People should be judged by ability, effort and their accomplishments. We are each an individual. Today’s identity politics has led to racial and gender discrimination. It was the excuse Nazis used to persecute Jews in the 1930s and ‘40s, and it is what Chinese Communists do today to tyrannize Uyghurs. Its ugliness is seen in anti-Semitism on college campuses. And it is what led the ICC (International Criminal Court) to issue arrest warrants against Israeli Prime Minister Benjamin Netanyahu and former Israeli defense minister Yoav Gallant.

I hope my optimism about witnessing the dying embers of identity politics is not pollyannish – that its setback is not just temporary. On February 18, 1958 Senator John F. Kennedy spoke at Loyola College Annual Alumni dinner in Baltimore: “Let us not seek the Republican answer or the Democratic answer, but the right answer. Let us not seek to fix the blame for the past. Let us accept our responsibility for the future.”

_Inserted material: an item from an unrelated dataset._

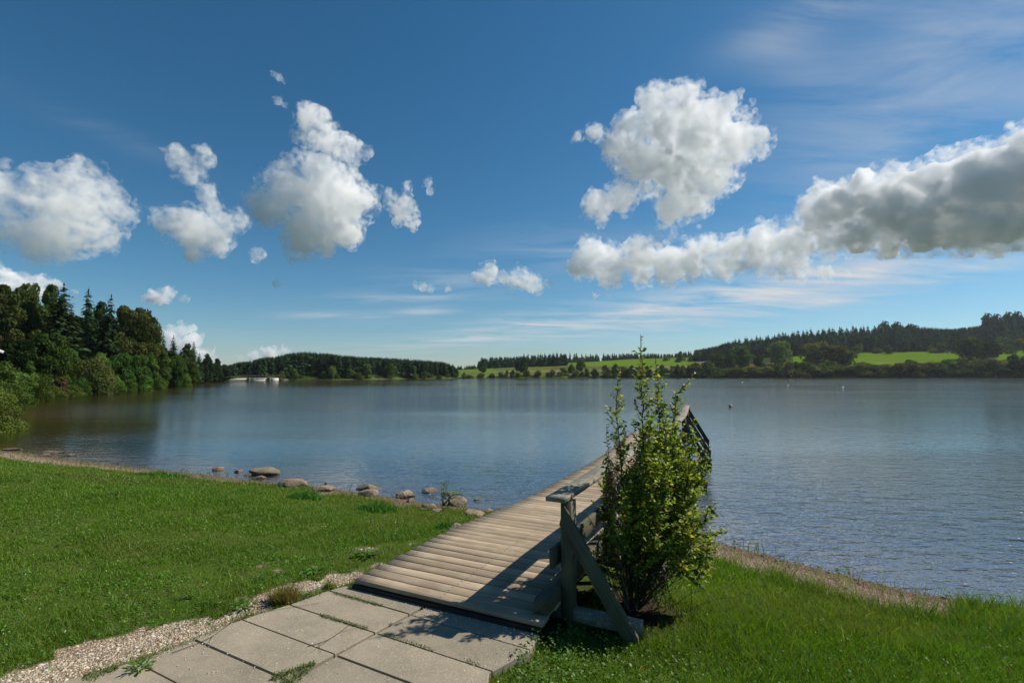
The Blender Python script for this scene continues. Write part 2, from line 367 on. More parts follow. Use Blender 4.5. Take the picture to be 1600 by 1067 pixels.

Read and re-read Christopher Hitchens’ wise remarks that preface this essay. Once anger over the election’s outcome has subsided and common sense returned, cooler heads should prevail. In an interview with Jason Riley in last Wednesday’s The Wall Street Journal, Shelby Steele said, the election was “…a vote for individualism over group identity.” And that it was “… a real note of progress for black America politically.” Aspiration, ability, effort are not characteristics exclusive to one’s gender, race, or ethnicity. But they have not been meted out equally, which explains differences in outcomes. Each of us is unique. Government should support the concept of equal opportunity, and individuals should be encouraged to take advantage of their God-given talents. Merit, regardless of who the individual is, should be the deciding factor in college admission and job offers. If we do, we will put “paid” to the belief in identity politics, at least as we know it; and then we can concentrate on today, the future and new problems that confront us.